**Source records:**
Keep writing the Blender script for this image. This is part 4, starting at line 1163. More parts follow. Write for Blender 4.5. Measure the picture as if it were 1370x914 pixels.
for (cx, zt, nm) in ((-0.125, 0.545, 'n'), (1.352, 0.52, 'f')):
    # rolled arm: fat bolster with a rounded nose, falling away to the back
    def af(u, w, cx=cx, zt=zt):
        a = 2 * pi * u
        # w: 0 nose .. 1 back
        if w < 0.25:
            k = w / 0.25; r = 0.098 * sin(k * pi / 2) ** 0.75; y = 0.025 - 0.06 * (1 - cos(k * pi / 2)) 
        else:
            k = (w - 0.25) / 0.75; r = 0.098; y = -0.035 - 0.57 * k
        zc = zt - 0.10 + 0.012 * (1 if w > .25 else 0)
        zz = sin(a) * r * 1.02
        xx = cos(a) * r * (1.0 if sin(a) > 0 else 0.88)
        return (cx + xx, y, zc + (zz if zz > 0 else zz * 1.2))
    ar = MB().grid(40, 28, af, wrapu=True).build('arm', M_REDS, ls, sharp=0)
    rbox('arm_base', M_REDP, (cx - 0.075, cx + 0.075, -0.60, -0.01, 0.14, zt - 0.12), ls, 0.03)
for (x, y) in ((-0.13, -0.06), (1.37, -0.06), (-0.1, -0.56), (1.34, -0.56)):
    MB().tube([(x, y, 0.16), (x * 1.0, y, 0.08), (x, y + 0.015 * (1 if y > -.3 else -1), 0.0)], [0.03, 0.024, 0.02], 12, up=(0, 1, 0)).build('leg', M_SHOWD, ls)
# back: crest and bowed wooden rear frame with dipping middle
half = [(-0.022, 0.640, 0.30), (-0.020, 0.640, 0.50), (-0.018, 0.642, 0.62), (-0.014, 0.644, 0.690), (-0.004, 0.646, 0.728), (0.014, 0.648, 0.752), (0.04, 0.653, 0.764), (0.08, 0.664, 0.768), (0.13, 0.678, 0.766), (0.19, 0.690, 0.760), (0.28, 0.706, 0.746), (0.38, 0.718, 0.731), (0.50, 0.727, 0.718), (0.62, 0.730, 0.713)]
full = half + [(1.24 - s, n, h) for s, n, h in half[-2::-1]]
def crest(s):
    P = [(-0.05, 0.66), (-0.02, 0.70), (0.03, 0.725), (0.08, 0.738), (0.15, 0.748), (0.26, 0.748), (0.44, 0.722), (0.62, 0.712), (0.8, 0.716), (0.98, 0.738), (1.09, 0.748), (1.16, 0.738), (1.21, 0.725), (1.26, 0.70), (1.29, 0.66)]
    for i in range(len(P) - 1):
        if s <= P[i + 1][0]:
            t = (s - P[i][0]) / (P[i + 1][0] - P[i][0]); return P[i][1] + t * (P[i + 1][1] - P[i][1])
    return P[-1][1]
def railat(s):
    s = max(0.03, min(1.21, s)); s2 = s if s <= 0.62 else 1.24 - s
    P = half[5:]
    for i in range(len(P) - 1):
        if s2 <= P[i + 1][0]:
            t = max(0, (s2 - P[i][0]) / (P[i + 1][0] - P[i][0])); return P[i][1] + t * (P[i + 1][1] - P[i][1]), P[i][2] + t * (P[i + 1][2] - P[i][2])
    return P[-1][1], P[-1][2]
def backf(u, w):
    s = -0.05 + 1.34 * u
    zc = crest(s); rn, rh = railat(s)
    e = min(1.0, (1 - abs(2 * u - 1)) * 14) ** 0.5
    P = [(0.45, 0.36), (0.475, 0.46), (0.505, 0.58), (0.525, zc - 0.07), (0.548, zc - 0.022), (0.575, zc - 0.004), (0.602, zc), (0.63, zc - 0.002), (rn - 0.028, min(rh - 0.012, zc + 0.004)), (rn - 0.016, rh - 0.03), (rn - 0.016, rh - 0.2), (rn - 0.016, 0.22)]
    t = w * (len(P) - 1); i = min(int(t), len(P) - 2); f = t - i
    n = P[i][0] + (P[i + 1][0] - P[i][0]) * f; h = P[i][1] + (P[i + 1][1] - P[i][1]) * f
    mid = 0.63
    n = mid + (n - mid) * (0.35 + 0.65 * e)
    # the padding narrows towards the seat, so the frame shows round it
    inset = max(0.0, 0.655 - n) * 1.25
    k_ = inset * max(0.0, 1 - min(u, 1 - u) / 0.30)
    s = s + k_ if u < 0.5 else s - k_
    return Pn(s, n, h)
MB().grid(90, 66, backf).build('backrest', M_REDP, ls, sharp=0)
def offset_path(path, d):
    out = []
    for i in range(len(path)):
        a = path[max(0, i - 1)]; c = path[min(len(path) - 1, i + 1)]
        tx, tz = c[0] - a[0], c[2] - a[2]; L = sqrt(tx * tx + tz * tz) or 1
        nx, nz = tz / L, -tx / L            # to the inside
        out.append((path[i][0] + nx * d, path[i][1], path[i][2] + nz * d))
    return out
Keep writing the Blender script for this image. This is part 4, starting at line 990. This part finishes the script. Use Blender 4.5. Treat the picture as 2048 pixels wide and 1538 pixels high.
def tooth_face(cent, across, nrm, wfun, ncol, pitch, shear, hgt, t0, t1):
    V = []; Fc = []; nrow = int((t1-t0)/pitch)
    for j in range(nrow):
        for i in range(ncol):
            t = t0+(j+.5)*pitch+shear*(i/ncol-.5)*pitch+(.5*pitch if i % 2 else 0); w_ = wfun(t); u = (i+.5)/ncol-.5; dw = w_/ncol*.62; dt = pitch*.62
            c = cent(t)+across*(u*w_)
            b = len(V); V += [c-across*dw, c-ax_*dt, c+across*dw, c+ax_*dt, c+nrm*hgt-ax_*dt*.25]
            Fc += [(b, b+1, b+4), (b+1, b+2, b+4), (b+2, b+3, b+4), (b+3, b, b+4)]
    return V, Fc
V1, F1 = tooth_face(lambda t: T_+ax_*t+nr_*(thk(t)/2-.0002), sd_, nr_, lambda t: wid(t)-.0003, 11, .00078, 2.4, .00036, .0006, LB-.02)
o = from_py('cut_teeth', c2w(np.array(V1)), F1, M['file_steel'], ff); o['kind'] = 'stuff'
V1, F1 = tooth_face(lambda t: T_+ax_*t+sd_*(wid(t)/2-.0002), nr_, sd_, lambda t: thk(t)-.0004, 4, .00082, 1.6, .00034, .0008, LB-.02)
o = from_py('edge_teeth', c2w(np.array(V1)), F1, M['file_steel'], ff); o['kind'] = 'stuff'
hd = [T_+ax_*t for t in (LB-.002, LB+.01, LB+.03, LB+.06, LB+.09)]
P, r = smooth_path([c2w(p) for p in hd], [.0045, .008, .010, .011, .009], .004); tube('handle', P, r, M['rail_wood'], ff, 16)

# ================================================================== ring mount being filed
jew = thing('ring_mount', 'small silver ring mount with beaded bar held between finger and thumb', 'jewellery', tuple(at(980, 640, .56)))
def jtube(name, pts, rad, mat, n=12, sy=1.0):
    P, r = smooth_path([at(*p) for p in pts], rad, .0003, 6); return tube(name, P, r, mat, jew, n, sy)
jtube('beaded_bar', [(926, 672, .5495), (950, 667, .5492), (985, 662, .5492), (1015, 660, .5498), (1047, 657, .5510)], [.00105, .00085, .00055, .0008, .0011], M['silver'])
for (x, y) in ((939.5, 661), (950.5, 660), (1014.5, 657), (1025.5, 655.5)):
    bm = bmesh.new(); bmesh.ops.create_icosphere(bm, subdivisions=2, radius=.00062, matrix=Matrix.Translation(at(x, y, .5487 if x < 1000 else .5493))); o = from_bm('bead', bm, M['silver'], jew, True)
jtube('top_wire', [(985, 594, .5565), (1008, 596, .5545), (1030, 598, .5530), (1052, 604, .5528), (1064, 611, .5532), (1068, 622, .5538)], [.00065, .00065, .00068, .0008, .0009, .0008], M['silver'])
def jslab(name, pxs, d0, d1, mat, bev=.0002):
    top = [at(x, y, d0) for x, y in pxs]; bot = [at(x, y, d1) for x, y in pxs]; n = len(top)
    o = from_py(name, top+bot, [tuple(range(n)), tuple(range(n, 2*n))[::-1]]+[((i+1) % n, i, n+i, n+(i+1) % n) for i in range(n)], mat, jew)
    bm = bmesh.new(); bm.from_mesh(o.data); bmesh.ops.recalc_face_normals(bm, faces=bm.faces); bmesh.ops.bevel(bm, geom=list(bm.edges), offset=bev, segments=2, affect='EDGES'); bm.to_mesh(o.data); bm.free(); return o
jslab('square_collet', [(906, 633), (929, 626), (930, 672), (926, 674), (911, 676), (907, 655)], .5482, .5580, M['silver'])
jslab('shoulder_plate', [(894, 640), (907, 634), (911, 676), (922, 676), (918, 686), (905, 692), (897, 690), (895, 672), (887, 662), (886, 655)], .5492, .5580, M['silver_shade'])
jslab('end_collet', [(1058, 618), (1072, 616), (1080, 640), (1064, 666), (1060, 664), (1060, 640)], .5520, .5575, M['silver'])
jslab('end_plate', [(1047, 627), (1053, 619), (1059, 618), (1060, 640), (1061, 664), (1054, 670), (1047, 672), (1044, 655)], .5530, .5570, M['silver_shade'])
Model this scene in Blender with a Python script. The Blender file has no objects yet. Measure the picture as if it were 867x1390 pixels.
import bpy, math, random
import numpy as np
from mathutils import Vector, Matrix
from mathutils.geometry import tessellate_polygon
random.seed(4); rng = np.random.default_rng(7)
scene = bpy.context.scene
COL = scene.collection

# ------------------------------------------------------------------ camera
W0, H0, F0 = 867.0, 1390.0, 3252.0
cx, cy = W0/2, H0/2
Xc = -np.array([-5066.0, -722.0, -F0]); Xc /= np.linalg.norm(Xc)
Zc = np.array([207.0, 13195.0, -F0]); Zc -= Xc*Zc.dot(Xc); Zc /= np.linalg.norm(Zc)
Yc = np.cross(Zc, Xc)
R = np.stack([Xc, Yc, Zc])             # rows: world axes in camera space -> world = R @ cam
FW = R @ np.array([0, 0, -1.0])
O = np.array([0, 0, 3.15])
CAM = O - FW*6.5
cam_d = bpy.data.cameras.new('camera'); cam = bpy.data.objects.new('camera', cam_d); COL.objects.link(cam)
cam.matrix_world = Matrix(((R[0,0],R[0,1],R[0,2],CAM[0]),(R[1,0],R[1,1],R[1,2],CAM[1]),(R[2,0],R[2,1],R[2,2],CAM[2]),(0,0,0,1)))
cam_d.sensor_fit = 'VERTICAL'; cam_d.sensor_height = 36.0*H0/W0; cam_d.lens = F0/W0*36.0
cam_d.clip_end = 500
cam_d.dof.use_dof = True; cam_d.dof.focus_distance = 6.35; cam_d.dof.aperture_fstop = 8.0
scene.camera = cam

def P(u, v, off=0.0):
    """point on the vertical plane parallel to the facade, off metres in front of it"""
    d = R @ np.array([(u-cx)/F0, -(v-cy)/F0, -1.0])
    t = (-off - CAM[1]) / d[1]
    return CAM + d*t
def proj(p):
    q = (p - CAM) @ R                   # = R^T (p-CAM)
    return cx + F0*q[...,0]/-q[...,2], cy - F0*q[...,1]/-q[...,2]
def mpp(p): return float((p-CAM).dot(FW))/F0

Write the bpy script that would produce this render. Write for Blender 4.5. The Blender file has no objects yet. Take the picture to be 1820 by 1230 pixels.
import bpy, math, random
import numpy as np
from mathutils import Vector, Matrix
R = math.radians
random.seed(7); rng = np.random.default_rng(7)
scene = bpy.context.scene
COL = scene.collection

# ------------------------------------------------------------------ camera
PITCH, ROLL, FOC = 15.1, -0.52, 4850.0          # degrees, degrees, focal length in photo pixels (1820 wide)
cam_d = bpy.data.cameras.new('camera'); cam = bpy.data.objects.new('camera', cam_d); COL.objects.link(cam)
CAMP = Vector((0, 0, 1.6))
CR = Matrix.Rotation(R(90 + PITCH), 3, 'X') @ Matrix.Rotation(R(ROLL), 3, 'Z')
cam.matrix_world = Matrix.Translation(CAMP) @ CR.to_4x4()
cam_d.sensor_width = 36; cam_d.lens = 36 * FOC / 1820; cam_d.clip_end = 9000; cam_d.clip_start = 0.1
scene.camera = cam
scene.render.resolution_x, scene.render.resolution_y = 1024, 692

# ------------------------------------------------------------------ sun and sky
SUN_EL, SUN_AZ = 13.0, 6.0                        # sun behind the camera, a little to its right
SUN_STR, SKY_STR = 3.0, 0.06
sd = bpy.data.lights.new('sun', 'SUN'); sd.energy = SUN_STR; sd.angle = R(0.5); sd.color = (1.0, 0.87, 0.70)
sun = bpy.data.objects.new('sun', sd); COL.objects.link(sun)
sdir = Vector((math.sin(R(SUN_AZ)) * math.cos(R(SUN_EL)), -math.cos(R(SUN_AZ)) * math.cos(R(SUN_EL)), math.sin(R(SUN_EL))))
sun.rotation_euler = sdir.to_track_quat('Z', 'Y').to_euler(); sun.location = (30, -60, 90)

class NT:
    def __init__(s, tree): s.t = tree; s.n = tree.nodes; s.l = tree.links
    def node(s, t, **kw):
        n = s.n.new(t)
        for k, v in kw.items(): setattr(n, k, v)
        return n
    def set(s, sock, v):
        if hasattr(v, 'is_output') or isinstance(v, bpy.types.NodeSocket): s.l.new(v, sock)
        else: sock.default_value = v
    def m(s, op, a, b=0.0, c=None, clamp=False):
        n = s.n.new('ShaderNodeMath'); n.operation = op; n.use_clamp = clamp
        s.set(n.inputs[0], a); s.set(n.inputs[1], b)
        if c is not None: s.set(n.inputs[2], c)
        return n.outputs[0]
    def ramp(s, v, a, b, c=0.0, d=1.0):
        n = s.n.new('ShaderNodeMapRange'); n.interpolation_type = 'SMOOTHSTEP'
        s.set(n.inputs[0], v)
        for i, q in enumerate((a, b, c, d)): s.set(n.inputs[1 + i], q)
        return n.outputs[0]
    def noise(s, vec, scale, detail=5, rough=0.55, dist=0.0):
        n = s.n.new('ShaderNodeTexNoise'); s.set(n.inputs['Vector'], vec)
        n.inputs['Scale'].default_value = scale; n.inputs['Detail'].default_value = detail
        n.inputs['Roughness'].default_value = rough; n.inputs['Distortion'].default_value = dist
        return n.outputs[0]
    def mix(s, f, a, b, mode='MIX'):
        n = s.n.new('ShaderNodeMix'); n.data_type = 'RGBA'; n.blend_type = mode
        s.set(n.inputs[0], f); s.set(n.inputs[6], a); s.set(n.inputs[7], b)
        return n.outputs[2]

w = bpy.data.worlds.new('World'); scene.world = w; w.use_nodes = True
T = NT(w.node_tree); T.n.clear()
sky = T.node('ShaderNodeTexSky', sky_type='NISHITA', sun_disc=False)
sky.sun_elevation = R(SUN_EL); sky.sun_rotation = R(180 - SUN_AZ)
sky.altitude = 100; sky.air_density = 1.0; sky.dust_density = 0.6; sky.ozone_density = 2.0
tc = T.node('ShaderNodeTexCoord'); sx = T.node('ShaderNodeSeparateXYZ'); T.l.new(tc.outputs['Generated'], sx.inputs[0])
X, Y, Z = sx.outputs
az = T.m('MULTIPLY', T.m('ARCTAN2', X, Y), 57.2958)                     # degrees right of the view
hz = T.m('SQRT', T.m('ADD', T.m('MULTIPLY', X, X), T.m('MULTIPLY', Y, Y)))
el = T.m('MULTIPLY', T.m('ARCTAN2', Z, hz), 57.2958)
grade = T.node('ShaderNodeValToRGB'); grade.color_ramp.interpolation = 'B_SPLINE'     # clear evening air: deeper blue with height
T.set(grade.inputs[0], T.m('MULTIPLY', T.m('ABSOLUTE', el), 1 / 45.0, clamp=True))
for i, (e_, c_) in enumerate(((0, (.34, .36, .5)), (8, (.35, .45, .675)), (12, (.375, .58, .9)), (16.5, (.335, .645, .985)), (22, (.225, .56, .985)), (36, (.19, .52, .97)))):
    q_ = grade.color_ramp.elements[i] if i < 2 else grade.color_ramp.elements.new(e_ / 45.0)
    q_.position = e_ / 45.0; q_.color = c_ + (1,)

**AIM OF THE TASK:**
Out of the records, collect only those lines that contain the string "render".

**ANSWER TO THIS EXERCISE:**
Write the bpy script that would produce this render. Write for Blender 4.5. The Blender file has no objects yet. Take the picture to be 1820 by 1230 pixels.
scene.render.resolution_x, scene.render.resolution_y = 1024, 692